Horrendous-Anareta-Art

Horrendous - "Ozymandias" (Premiere)

From the start, Philadelphia death metal trio Horrendous did a lot of things right: their album art is always stellar, they have a talent for naming songs that rivals Remission-era Mastodon, and most importantly they sound as if they were cryogenically frozen in 1992 and thawed out five years ago. And people took notice: Decibel Magazine named their 2014 album, Ecdysis one of the best of the year (see what I mean about names?).

That album excited a few staff writers, but left me mostly cold with the exception of a short instrumental, “Vermilion,” which displayed a kind of melodic acumen that modern metal bands with more experience than Horrendous seldom aspire to. On their latest album, Anareta, every song is as good as “Vermilion.” A love letter to the final four albums by Death—my personal favorites in Chuck Schuldiner’s output—the record showcases an advanced control of rhythmic push and pull.

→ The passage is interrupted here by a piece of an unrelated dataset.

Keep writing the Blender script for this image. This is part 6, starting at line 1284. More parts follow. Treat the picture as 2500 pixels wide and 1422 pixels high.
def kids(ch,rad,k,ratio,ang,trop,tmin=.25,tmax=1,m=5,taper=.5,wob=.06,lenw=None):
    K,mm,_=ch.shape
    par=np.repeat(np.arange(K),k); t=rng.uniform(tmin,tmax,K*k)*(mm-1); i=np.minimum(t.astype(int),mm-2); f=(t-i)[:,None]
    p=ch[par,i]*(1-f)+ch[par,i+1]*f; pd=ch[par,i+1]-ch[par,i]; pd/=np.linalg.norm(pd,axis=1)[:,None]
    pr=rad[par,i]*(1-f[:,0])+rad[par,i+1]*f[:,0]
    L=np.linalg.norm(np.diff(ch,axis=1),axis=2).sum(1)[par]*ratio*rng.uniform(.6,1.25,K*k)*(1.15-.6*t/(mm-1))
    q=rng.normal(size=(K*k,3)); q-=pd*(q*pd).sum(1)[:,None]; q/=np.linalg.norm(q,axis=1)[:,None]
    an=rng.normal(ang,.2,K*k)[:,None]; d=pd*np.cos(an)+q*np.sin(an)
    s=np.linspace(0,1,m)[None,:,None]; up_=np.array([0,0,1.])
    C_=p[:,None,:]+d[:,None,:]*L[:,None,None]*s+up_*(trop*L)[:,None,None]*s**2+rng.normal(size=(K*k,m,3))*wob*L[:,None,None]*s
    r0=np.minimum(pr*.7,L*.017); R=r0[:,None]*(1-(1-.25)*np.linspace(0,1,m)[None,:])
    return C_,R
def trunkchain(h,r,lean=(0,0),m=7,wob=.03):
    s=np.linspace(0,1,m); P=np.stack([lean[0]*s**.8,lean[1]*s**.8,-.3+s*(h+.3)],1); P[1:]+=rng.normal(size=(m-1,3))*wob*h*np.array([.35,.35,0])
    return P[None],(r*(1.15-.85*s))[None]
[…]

My Brazilian Jiu-Jitsu instructor often speaks about how controlling a person’s center of gravity gives one control over that person’s whole body; it is the same with music. Horrendous own the rhythm, so they own your head and the way it will bang.

And it will bang. As proof, listen to the second track on Anareta, “Ozymandias” (those names!). It’s namesake, Percy Shelly’s classic poem (see below), refers to the remains of long-dead idols, and the impermanence of human civilization. For Horrendous, those honored hulks are early 90’s death metal, and the listeners who will be laid waste by their music.

—Joseph Schafer

Anareta drops October 30 via Dark Descent. Follow Horrendous on Facebook.

Here is Percy Shelly’s “Ozymandias,” in case you never took Freshman English.

I met a traveller from an antique land
Who said: “Two vast and trunkless legs of stone
Stand in the desert. Near them on the sand,
Half sunk, a shattered visage lies, whose frown
And wrinkled lip and sneer of cold command
Tell that its sculptor well those passions read
Which yet survive, stamped on these lifeless things,
The hand that mocked them and the heart that fed.
And on the pedestal these words appear:
`My name is Ozymandias, King of Kings:
Look on my works, ye mighty, and despair!’
Nothing beside remains. Round the decay
Of that colossal wreck, boundless and bare,
The lone and level sands stretch far away”.